Dataset section
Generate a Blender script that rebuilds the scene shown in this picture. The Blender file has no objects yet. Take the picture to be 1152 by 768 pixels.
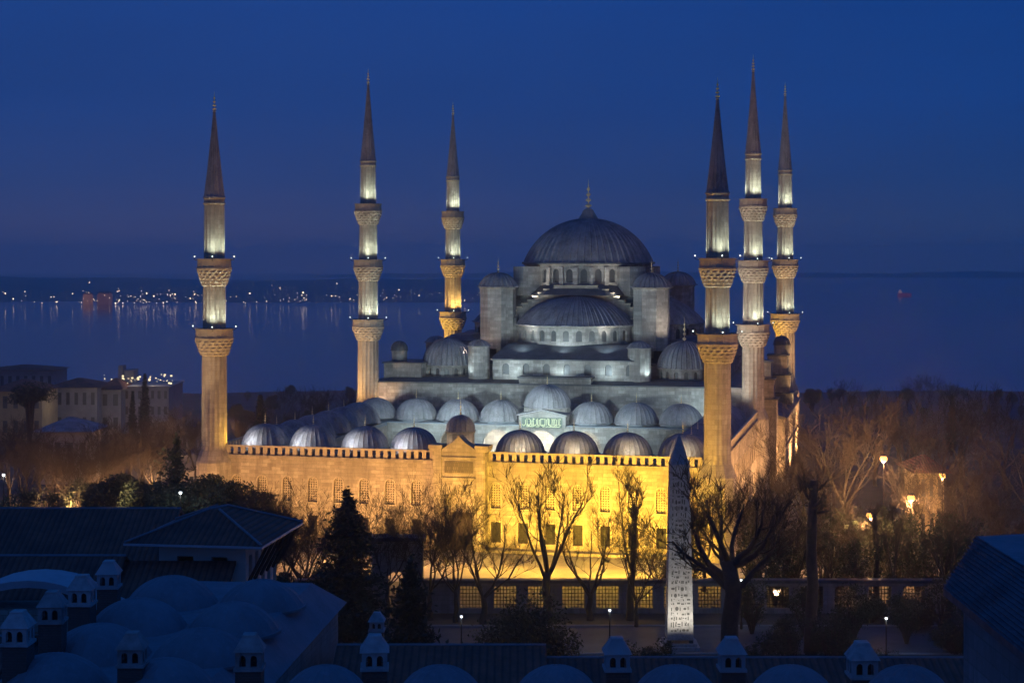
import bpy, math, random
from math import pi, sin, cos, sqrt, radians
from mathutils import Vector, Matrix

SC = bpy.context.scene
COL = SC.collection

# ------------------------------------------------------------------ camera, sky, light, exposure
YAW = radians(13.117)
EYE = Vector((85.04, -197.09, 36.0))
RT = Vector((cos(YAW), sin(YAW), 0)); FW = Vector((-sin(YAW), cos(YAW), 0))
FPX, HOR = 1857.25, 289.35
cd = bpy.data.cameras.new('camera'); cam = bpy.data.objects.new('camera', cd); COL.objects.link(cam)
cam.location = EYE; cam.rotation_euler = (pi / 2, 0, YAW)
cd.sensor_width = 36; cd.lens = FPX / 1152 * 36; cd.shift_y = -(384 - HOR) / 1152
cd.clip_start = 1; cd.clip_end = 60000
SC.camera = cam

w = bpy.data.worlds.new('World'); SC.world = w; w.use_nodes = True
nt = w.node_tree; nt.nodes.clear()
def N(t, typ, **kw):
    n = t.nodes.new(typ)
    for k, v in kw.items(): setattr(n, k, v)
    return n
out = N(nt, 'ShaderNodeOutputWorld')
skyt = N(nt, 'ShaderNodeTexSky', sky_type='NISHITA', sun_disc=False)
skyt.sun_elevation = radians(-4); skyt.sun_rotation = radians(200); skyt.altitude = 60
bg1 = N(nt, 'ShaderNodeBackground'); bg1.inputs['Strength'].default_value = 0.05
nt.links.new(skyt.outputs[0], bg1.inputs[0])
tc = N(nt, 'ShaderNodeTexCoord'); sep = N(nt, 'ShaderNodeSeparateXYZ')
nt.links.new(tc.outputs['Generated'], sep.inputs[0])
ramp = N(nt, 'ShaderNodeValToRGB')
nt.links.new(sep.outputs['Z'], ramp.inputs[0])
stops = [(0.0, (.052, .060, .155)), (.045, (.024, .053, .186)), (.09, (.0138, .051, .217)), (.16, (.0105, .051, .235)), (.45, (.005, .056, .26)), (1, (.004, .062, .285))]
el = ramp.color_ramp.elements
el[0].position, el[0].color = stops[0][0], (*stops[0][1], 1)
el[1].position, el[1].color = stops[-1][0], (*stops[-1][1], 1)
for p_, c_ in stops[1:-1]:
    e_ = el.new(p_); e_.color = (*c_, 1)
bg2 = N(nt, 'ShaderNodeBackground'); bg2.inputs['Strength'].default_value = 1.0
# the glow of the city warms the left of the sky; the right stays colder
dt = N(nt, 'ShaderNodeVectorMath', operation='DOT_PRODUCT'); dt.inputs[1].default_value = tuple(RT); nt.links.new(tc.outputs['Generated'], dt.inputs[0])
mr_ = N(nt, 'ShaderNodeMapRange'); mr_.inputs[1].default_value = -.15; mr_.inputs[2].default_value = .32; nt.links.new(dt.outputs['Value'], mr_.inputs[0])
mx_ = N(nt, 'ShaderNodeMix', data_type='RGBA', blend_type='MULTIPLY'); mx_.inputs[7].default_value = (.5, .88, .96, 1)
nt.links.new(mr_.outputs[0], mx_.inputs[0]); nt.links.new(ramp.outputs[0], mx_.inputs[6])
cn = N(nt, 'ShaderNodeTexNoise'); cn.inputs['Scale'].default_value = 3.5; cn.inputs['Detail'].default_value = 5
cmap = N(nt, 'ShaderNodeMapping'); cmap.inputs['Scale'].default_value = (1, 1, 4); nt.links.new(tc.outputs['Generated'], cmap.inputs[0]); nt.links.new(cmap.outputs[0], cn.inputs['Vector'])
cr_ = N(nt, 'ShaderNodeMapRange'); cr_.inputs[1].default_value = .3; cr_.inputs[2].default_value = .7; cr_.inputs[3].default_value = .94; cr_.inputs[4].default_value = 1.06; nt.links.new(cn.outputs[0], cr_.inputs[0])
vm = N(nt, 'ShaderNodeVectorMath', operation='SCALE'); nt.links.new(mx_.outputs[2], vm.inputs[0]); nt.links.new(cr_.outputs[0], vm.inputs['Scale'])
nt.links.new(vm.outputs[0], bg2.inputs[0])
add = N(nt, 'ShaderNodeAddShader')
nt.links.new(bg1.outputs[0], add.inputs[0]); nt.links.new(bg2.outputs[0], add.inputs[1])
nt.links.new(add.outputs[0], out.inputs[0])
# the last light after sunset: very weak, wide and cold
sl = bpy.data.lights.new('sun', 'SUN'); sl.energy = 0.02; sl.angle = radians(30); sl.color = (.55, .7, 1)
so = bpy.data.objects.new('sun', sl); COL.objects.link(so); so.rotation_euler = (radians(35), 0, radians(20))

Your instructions
Write out exactly the lines between the start of the data and the line with "COL = SC.collection", including both, but none of the pictures.

Full response
Generate a Blender script that rebuilds the scene shown in this picture. The Blender file has no objects yet. Take the picture to be 1152 by 768 pixels.
import bpy, math, random
from math import pi, sin, cos, sqrt, radians
from mathutils import Vector, Matrix

SC = bpy.context.scene
COL = SC.collection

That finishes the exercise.